>> BEGIN Collected data

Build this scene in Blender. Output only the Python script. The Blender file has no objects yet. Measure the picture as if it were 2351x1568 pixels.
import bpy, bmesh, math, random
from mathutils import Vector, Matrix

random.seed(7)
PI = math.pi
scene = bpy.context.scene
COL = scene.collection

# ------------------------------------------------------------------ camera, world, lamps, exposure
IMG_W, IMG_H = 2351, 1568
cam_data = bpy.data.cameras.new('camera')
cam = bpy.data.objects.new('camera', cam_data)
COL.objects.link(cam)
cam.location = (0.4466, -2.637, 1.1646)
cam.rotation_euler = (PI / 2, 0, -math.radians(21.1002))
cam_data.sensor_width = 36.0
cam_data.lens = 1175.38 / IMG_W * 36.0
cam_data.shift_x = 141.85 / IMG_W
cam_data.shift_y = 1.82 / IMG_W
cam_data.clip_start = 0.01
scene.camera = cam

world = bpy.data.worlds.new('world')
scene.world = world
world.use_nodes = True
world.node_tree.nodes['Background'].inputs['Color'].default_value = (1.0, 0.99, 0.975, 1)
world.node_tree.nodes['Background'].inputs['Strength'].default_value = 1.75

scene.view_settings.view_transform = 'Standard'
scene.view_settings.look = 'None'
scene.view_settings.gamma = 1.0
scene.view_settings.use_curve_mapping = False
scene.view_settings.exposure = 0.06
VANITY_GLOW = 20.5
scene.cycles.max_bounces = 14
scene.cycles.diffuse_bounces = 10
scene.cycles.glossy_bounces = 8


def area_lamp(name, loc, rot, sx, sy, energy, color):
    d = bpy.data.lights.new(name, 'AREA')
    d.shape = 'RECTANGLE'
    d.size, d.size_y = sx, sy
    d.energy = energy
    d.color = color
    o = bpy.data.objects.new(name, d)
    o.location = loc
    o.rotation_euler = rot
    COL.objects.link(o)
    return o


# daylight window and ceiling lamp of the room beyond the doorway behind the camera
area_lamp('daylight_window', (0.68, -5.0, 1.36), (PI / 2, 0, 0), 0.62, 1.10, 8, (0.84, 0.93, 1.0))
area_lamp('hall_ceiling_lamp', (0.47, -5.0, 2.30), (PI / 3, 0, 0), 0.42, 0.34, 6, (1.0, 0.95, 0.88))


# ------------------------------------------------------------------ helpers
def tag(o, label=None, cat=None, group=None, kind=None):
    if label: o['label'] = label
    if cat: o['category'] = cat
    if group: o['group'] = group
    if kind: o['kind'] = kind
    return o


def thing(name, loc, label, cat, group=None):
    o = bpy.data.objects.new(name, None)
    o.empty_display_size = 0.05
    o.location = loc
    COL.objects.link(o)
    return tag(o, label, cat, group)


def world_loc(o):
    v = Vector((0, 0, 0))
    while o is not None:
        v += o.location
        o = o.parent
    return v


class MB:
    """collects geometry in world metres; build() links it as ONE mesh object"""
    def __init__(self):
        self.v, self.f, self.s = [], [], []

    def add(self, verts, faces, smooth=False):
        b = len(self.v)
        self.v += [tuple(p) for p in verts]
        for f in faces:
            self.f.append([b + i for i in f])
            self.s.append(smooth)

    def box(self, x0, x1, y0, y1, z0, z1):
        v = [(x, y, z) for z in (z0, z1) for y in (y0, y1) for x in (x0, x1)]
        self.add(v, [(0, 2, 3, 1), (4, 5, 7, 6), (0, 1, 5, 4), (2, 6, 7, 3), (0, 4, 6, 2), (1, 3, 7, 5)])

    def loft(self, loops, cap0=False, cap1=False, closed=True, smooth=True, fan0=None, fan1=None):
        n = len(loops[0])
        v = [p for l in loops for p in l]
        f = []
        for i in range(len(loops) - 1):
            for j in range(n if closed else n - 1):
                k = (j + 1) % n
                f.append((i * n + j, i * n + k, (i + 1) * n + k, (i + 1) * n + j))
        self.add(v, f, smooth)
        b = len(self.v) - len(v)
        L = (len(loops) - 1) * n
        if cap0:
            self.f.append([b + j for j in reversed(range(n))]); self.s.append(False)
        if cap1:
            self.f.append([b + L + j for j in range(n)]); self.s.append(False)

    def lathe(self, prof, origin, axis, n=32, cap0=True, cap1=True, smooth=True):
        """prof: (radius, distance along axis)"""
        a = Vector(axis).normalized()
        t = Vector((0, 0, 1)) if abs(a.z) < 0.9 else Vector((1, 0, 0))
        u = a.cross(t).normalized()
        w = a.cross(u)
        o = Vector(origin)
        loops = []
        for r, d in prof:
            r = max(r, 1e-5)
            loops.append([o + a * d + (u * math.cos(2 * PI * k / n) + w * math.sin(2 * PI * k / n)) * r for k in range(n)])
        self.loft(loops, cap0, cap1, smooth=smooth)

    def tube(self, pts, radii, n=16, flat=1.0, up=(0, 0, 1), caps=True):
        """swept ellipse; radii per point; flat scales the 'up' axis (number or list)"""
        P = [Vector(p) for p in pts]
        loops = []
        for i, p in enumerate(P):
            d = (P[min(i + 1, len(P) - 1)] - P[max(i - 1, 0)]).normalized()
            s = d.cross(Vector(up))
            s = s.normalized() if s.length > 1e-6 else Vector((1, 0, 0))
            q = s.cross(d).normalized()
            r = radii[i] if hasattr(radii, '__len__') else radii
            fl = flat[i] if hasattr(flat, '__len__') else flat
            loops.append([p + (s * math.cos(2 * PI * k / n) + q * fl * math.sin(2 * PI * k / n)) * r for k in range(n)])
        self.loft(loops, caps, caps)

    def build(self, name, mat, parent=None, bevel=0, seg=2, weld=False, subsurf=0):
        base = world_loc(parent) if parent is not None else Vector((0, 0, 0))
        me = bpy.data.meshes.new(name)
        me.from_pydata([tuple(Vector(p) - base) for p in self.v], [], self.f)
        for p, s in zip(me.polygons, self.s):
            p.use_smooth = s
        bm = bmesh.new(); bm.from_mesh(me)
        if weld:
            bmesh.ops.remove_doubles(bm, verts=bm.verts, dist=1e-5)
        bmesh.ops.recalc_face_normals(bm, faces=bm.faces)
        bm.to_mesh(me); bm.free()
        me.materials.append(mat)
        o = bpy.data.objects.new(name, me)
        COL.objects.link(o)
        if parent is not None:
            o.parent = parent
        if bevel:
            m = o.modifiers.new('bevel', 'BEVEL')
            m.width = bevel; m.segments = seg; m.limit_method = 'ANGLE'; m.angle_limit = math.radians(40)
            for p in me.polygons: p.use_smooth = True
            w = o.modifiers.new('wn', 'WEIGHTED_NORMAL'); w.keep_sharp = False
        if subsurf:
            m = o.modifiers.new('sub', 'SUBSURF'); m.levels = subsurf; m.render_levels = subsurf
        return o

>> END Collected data

Every line above should be retyped exactly as given.

*Solved exercise*.
Build this scene in Blender. Output only the Python script. The Blender file has no objects yet. Measure the picture as if it were 2351x1568 pixels.
import bpy, bmesh, math, random
from mathutils import Vector, Matrix

random.seed(7)
PI = math.pi
scene = bpy.context.scene
COL = scene.collection

# ------------------------------------------------------------------ camera, world, lamps, exposure
IMG_W, IMG_H = 2351, 1568
cam_data = bpy.data.cameras.new('camera')
cam = bpy.data.objects.new('camera', cam_data)
COL.objects.link(cam)
cam.location = (0.4466, -2.637, 1.1646)
cam.rotation_euler = (PI / 2, 0, -math.radians(21.1002))
cam_data.sensor_width = 36.0
cam_data.lens = 1175.38 / IMG_W * 36.0
cam_data.shift_x = 141.85 / IMG_W
cam_data.shift_y = 1.82 / IMG_W
cam_data.clip_start = 0.01
scene.camera = cam

world = bpy.data.worlds.new('world')
scene.world = world
world.use_nodes = True
world.node_tree.nodes['Background'].inputs['Color'].default_value = (1.0, 0.99, 0.975, 1)
world.node_tree.nodes['Background'].inputs['Strength'].default_value = 1.75

scene.view_settings.view_transform = 'Standard'
scene.view_settings.look = 'None'
scene.view_settings.gamma = 1.0
scene.view_settings.use_curve_mapping = False
scene.view_settings.exposure = 0.06
VANITY_GLOW = 20.5
scene.cycles.max_bounces = 14
scene.cycles.diffuse_bounces = 10
scene.cycles.glossy_bounces = 8


def area_lamp(name, loc, rot, sx, sy, energy, color):
    d = bpy.data.lights.new(name, 'AREA')
    d.shape = 'RECTANGLE'
    d.size, d.size_y = sx, sy
    d.energy = energy
    d.color = color
    o = bpy.data.objects.new(name, d)
    o.location = loc
    o.rotation_euler = rot
    COL.objects.link(o)
    return o


# daylight window and ceiling lamp of the room beyond the doorway behind the camera
area_lamp('daylight_window', (0.68, -5.0, 1.36), (PI / 2, 0, 0), 0.62, 1.10, 8, (0.84, 0.93, 1.0))
area_lamp('hall_ceiling_lamp', (0.47, -5.0, 2.30), (PI / 3, 0, 0), 0.42, 0.34, 6, (1.0, 0.95, 0.88))


# ------------------------------------------------------------------ helpers
def tag(o, label=None, cat=None, group=None, kind=None):
    if label: o['label'] = label
    if cat: o['category'] = cat
    if group: o['group'] = group
    if kind: o['kind'] = kind
    return o


def thing(name, loc, label, cat, group=None):
    o = bpy.data.objects.new(name, None)
    o.empty_display_size = 0.05
    o.location = loc
    COL.objects.link(o)
    return tag(o, label, cat, group)


def world_loc(o):
    v = Vector((0, 0, 0))
    while o is not None:
        v += o.location
        o = o.parent
    return v


class MB:
    """collects geometry in world metres; build() links it as ONE mesh object"""
    def __init__(self):
        self.v, self.f, self.s = [], [], []

    def add(self, verts, faces, smooth=False):
        b = len(self.v)
        self.v += [tuple(p) for p in verts]
        for f in faces:
            self.f.append([b + i for i in f])
            self.s.append(smooth)

    def box(self, x0, x1, y0, y1, z0, z1):
        v = [(x, y, z) for z in (z0, z1) for y in (y0, y1) for x in (x0, x1)]
        self.add(v, [(0, 2, 3, 1), (4, 5, 7, 6), (0, 1, 5, 4), (2, 6, 7, 3), (0, 4, 6, 2), (1, 3, 7, 5)])

    def loft(self, loops, cap0=False, cap1=False, closed=True, smooth=True, fan0=None, fan1=None):
        n = len(loops[0])
        v = [p for l in loops for p in l]
        f = []
        for i in range(len(loops) - 1):
            for j in range(n if closed else n - 1):
                k = (j + 1) % n
                f.append((i * n + j, i * n + k, (i + 1) * n + k, (i + 1) * n + j))
        self.add(v, f, smooth)
        b = len(self.v) - len(v)
        L = (len(loops) - 1) * n
        if cap0:
            self.f.append([b + j for j in reversed(range(n))]); self.s.append(False)
        if cap1:
            self.f.append([b + L + j for j in range(n)]); self.s.append(False)

    def lathe(self, prof, origin, axis, n=32, cap0=True, cap1=True, smooth=True):
        """prof: (radius, distance along axis)"""
        a = Vector(axis).normalized()
        t = Vector((0, 0, 1)) if abs(a.z) < 0.9 else Vector((1, 0, 0))
        u = a.cross(t).normalized()
        w = a.cross(u)
        o = Vector(origin)
        loops = []
        for r, d in prof:
            r = max(r, 1e-5)
            loops.append([o + a * d + (u * math.cos(2 * PI * k / n) + w * math.sin(2 * PI * k / n)) * r for k in range(n)])
        self.loft(loops, cap0, cap1, smooth=smooth)

    def tube(self, pts, radii, n=16, flat=1.0, up=(0, 0, 1), caps=True):
        """swept ellipse; radii per point; flat scales the 'up' axis (number or list)"""
        P = [Vector(p) for p in pts]
        loops = []
        for i, p in enumerate(P):
            d = (P[min(i + 1, len(P) - 1)] - P[max(i - 1, 0)]).normalized()
            s = d.cross(Vector(up))
            s = s.normalized() if s.length > 1e-6 else Vector((1, 0, 0))
            q = s.cross(d).normalized()
            r = radii[i] if hasattr(radii, '__len__') else radii
            fl = flat[i] if hasattr(flat, '__len__') else flat
            loops.append([p + (s * math.cos(2 * PI * k / n) + q * fl * math.sin(2 * PI * k / n)) * r for k in range(n)])
        self.loft(loops, caps, caps)

    def build(self, name, mat, parent=None, bevel=0, seg=2, weld=False, subsurf=0):
        base = world_loc(parent) if parent is not None else Vector((0, 0, 0))
        me = bpy.data.meshes.new(name)
        me.from_pydata([tuple(Vector(p) - base) for p in self.v], [], self.f)
        for p, s in zip(me.polygons, self.s):
            p.use_smooth = s
        bm = bmesh.new(); bm.from_mesh(me)
        if weld:
            bmesh.ops.remove_doubles(bm, verts=bm.verts, dist=1e-5)
        bmesh.ops.recalc_face_normals(bm, faces=bm.faces)
        bm.to_mesh(me); bm.free()
        me.materials.append(mat)
        o = bpy.data.objects.new(name, me)
        COL.objects.link(o)
        if parent is not None:
            o.parent = parent
        if bevel:
            m = o.modifiers.new('bevel', 'BEVEL')
            m.width = bevel; m.segments = seg; m.limit_method = 'ANGLE'; m.angle_limit = math.radians(40)
            for p in me.polygons: p.use_smooth = True
            w = o.modifiers.new('wn', 'WEIGHTED_NORMAL'); w.keep_sharp = False
        if subsurf:
            m = o.modifiers.new('sub', 'SUBSURF'); m.levels = subsurf; m.render_levels = subsurf
        return o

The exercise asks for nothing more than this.